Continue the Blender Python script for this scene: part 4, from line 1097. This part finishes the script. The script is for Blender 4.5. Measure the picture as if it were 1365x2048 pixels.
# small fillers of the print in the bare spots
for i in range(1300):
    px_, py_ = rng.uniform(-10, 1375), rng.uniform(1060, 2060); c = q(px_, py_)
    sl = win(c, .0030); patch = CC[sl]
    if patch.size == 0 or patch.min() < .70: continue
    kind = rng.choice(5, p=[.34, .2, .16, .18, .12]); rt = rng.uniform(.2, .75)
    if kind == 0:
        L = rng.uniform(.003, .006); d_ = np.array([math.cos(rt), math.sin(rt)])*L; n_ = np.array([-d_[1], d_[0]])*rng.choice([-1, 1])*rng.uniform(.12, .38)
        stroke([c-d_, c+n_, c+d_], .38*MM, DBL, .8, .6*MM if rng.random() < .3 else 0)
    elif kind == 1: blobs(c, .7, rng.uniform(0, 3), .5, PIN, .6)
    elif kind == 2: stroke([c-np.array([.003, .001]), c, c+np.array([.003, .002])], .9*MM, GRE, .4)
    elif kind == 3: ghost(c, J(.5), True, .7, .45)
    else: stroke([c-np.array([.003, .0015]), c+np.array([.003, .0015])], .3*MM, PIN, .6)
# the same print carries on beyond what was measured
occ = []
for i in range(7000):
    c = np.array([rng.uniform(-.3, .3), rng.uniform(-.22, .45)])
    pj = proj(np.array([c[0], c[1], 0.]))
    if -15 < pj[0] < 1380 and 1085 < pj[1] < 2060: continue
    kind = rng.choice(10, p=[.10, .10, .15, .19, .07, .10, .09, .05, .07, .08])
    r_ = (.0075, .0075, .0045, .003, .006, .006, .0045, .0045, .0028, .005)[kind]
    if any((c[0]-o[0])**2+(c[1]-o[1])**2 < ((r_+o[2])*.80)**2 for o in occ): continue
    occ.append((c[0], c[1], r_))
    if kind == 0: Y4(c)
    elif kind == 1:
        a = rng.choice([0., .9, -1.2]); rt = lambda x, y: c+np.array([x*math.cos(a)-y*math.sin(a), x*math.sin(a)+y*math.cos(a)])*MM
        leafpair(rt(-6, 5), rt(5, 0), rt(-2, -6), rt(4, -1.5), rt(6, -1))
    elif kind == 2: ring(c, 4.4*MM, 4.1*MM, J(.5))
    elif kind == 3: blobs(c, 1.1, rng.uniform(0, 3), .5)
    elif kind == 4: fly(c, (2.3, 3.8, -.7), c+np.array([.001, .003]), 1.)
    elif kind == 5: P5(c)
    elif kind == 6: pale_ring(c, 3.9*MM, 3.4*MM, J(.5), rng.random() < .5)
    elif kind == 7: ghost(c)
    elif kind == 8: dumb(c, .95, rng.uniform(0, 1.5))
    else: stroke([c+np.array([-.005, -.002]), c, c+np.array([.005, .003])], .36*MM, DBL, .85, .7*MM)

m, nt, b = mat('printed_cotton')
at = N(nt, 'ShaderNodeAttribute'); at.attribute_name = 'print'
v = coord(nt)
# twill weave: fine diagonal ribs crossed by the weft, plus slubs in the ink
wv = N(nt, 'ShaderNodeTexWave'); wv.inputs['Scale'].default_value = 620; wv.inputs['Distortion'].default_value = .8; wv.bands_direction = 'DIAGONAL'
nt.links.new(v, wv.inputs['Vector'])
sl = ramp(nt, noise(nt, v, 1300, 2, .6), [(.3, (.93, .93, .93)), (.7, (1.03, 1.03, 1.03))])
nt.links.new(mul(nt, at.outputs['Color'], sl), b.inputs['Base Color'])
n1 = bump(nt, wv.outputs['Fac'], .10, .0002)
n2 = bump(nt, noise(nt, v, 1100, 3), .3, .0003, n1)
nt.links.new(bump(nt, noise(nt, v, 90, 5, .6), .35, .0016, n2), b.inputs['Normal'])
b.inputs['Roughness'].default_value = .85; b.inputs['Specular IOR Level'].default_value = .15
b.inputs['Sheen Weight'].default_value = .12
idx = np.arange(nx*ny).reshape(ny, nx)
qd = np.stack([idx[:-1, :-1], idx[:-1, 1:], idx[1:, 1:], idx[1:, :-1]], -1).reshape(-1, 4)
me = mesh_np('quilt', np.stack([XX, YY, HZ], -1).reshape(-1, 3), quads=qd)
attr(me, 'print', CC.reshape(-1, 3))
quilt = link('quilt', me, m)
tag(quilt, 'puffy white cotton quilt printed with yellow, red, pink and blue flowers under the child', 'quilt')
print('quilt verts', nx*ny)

* * *

▶ [PROBLEM TO WORK ON] Copy out the whole listing exactly; please set it all down.

▶ [COMPLETE ANSWER]
Continue the Blender Python script for this scene: part 4, from line 1097. This part finishes the script. The script is for Blender 4.5. Measure the picture as if it were 1365x2048 pixels.
# small fillers of the print in the bare spots
for i in range(1300):
    px_, py_ = rng.uniform(-10, 1375), rng.uniform(1060, 2060); c = q(px_, py_)
    sl = win(c, .0030); patch = CC[sl]
    if patch.size == 0 or patch.min() < .70: continue
    kind = rng.choice(5, p=[.34, .2, .16, .18, .12]); rt = rng.uniform(.2, .75)
    if kind == 0:
        L = rng.uniform(.003, .006); d_ = np.array([math.cos(rt), math.sin(rt)])*L; n_ = np.array([-d_[1], d_[0]])*rng.choice([-1, 1])*rng.uniform(.12, .38)
        stroke([c-d_, c+n_, c+d_], .38*MM, DBL, .8, .6*MM if rng.random() < .3 else 0)
    elif kind == 1: blobs(c, .7, rng.uniform(0, 3), .5, PIN, .6)
    elif kind == 2: stroke([c-np.array([.003, .001]), c, c+np.array([.003, .002])], .9*MM, GRE, .4)
    elif kind == 3: ghost(c, J(.5), True, .7, .45)
    else: stroke([c-np.array([.003, .0015]), c+np.array([.003, .0015])], .3*MM, PIN, .6)
# the same print carries on beyond what was measured
occ = []
for i in range(7000):
    c = np.array([rng.uniform(-.3, .3), rng.uniform(-.22, .45)])
    pj = proj(np.array([c[0], c[1], 0.]))
    if -15 < pj[0] < 1380 and 1085 < pj[1] < 2060: continue
    kind = rng.choice(10, p=[.10, .10, .15, .19, .07, .10, .09, .05, .07, .08])
    r_ = (.0075, .0075, .0045, .003, .006, .006, .0045, .0045, .0028, .005)[kind]
    if any((c[0]-o[0])**2+(c[1]-o[1])**2 < ((r_+o[2])*.80)**2 for o in occ): continue
    occ.append((c[0], c[1], r_))
    if kind == 0: Y4(c)
    elif kind == 1:
        a = rng.choice([0., .9, -1.2]); rt = lambda x, y: c+np.array([x*math.cos(a)-y*math.sin(a), x*math.sin(a)+y*math.cos(a)])*MM
        leafpair(rt(-6, 5), rt(5, 0), rt(-2, -6), rt(4, -1.5), rt(6, -1))
    elif kind == 2: ring(c, 4.4*MM, 4.1*MM, J(.5))
    elif kind == 3: blobs(c, 1.1, rng.uniform(0, 3), .5)
    elif kind == 4: fly(c, (2.3, 3.8, -.7), c+np.array([.001, .003]), 1.)
    elif kind == 5: P5(c)
    elif kind == 6: pale_ring(c, 3.9*MM, 3.4*MM, J(.5), rng.random() < .5)
    elif kind == 7: ghost(c)
    elif kind == 8: dumb(c, .95, rng.uniform(0, 1.5))
    else: stroke([c+np.array([-.005, -.002]), c, c+np.array([.005, .003])], .36*MM, DBL, .85, .7*MM)

m, nt, b = mat('printed_cotton')
at = N(nt, 'ShaderNodeAttribute'); at.attribute_name = 'print'
v = coord(nt)
# twill weave: fine diagonal ribs crossed by the weft, plus slubs in the ink
wv = N(nt, 'ShaderNodeTexWave'); wv.inputs['Scale'].default_value = 620; wv.inputs['Distortion'].default_value = .8; wv.bands_direction = 'DIAGONAL'
nt.links.new(v, wv.inputs['Vector'])
sl = ramp(nt, noise(nt, v, 1300, 2, .6), [(.3, (.93, .93, .93)), (.7, (1.03, 1.03, 1.03))])
nt.links.new(mul(nt, at.outputs['Color'], sl), b.inputs['Base Color'])
n1 = bump(nt, wv.outputs['Fac'], .10, .0002)
n2 = bump(nt, noise(nt, v, 1100, 3), .3, .0003, n1)
nt.links.new(bump(nt, noise(nt, v, 90, 5, .6), .35, .0016, n2), b.inputs['Normal'])
b.inputs['Roughness'].default_value = .85; b.inputs['Specular IOR Level'].default_value = .15
b.inputs['Sheen Weight'].default_value = .12
idx = np.arange(nx*ny).reshape(ny, nx)
qd = np.stack([idx[:-1, :-1], idx[:-1, 1:], idx[1:, 1:], idx[1:, :-1]], -1).reshape(-1, 4)
me = mesh_np('quilt', np.stack([XX, YY, HZ], -1).reshape(-1, 3), quads=qd)
attr(me, 'print', CC.reshape(-1, 3))
quilt = link('quilt', me, m)
tag(quilt, 'puffy white cotton quilt printed with yellow, red, pink and blue flowers under the child', 'quilt')
print('quilt verts', nx*ny)